Linked by Thom Holwerda on Fri 13th Jan 2012 16:20 UTC, submitted by moondevil
Windows And so the war on general computing continues. Were you looking forward to ARM laptops and maybe even desktops now that Windows 8 will also be released for ARM? I personally was, because I'd much rather have a thin, but fast and economical machine than a beastly Intel PC. Sadly, it turns out that all our fears regarding UEFI's Secure Boot feature were justified: Microsoft prohibits OEMs from allowing you to install anything other than Windows 8 on ARM devices (the Software Freedom Law Center has more).
Permalink for comment 503438
To read all comments associated with this story, please click here.
RE: Hipocracy
by Morgan on Sat 14th Jan 2012 12:06 UTC in reply to "Hipocracy"
Morgan
Member since:
2005-06-29

You're overlooking a huge distinction with your statements about Apple. Regarding general purpose PCs, Apple owns the hardware and the software, so theoretically they could disallow any OS but their own yet they do not restrict ANY other OS. You want Windows on your Mac? Use Apple's Bootcamp software. You want Linux or anything else? Use the freely available ReFit package. Apple won't stop you, they won't sue you, they don't care because you already paid them for that hardware.

On the Windows side of things, Microsoft doesn't own the hardware (again, talking about general purpose x86 and ARM machines) they just own the software. However, they have the near-monopolistic power to force OEMs to disallow any OS but Windows, and they are doing it. The issue is that, if any OEM wants to sell in high volume they must appease Microsoft and actively block any other OS from booting.

I'm not sure where this leaves the build-your-own crowd; will motherboard manufacturers also kowtow to Microsoft's demands, or are they exempt since they don't normally license the OS? Or perhaps there will be a great divide, wherein Windows won't boot at all on a custom built ARM or x86 computer, but rather only on a complete system built by a licensed manufacturer. That would effectively kill the parts market, other than the niche hardware hacker guys.
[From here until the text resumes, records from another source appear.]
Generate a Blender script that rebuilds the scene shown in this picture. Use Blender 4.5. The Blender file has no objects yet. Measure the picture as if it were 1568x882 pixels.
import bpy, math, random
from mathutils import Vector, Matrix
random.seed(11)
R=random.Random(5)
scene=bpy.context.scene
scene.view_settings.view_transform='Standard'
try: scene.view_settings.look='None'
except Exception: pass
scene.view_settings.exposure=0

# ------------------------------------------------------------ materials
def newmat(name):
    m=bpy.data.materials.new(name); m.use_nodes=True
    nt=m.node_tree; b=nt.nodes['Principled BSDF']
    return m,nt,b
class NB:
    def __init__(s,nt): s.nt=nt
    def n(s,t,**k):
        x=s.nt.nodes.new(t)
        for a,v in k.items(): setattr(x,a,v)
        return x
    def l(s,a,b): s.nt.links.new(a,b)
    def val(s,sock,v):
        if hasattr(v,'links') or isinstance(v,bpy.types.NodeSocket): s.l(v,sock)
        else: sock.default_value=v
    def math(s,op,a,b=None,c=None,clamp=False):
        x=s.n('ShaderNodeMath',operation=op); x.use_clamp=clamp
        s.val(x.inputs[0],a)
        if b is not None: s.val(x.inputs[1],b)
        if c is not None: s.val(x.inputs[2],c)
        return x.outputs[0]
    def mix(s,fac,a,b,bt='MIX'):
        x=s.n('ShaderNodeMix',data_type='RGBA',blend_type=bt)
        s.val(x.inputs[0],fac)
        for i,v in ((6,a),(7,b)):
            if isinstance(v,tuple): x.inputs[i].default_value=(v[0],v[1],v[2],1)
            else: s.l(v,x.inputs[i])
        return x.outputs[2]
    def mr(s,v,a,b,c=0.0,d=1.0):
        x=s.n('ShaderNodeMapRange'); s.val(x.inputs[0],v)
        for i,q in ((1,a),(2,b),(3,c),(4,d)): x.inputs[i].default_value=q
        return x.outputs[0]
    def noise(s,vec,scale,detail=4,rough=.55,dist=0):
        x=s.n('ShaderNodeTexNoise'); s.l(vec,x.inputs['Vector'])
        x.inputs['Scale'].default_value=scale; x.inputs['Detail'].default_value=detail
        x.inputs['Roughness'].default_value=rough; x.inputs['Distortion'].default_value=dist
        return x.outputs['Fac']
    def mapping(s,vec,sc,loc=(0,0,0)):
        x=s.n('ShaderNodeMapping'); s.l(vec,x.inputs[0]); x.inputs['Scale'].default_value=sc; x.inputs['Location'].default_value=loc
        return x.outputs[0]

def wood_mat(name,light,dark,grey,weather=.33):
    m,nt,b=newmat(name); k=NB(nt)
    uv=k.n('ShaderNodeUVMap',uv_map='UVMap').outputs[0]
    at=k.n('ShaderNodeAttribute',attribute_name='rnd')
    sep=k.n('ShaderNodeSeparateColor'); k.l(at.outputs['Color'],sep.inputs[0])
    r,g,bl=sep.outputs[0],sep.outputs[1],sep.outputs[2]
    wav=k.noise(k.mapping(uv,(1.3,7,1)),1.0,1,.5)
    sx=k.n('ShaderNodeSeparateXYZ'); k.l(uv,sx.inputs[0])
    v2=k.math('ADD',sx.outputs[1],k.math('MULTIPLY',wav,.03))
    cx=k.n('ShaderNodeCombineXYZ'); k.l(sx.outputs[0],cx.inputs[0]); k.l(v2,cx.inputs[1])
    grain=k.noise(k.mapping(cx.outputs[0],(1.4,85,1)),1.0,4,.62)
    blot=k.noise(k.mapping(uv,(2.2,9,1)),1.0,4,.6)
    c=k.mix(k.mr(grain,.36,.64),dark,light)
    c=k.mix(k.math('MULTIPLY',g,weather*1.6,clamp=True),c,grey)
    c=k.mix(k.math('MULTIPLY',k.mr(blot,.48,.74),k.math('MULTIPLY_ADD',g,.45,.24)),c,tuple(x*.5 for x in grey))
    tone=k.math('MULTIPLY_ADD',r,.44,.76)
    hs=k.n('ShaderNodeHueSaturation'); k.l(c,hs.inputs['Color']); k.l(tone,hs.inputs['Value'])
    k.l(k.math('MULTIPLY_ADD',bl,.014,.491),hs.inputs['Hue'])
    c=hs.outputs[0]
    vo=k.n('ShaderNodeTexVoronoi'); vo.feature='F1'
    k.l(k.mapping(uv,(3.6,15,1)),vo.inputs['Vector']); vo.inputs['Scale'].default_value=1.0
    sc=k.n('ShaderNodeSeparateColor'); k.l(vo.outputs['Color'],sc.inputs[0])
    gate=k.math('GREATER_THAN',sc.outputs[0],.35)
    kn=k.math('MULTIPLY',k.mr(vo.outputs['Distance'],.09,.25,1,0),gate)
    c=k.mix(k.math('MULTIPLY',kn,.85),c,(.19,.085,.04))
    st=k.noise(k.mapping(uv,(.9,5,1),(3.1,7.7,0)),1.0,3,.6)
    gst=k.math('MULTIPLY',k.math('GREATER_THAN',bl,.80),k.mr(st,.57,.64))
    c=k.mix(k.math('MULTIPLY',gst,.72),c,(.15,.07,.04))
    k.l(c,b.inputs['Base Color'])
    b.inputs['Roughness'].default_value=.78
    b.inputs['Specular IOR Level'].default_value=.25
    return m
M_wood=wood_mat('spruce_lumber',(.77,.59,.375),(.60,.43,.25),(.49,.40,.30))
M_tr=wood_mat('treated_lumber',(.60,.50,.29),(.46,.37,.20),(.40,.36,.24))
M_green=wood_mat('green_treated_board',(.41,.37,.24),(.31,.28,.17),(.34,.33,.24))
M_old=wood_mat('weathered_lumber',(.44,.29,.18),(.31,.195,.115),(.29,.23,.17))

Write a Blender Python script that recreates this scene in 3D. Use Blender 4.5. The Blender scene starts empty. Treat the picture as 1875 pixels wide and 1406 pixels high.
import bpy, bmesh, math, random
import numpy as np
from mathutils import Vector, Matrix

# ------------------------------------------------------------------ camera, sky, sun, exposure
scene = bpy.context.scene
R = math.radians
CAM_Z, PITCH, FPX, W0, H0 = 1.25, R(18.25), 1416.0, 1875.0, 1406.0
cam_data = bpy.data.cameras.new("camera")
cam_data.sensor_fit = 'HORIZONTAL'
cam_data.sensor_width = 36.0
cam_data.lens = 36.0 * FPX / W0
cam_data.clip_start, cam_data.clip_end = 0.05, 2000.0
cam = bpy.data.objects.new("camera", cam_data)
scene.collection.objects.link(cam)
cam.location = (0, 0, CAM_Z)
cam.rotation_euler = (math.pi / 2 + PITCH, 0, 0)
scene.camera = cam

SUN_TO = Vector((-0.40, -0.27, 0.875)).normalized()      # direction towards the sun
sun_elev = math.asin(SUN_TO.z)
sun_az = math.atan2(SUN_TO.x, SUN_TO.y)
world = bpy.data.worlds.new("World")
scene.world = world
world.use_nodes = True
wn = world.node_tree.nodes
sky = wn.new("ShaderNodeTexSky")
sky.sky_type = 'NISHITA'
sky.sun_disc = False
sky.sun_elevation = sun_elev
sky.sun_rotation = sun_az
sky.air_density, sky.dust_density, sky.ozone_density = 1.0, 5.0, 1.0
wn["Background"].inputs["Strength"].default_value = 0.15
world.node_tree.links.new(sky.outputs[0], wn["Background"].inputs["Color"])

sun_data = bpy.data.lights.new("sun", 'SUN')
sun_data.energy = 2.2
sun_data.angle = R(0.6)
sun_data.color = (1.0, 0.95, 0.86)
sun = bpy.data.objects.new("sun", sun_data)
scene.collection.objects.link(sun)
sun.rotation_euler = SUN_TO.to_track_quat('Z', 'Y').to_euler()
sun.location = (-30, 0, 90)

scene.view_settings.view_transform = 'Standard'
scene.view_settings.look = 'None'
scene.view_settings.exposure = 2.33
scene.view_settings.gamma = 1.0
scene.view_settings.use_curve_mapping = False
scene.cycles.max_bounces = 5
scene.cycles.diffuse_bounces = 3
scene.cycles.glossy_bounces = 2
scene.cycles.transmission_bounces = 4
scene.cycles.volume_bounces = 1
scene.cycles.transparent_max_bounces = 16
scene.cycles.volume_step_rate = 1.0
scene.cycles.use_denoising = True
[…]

One last thing: This makes me want many more than just the two Raspberry Pi boards I was planning on getting. I think I'm going to order as many as I can afford in the first batch, and grab as many more as I can in future releases. Because if this goes the way it looks to be going, such boards will be in high demand by those of us who prefer to roll our own systems and use OSes other than Windows. I'm sure many here are in that boat.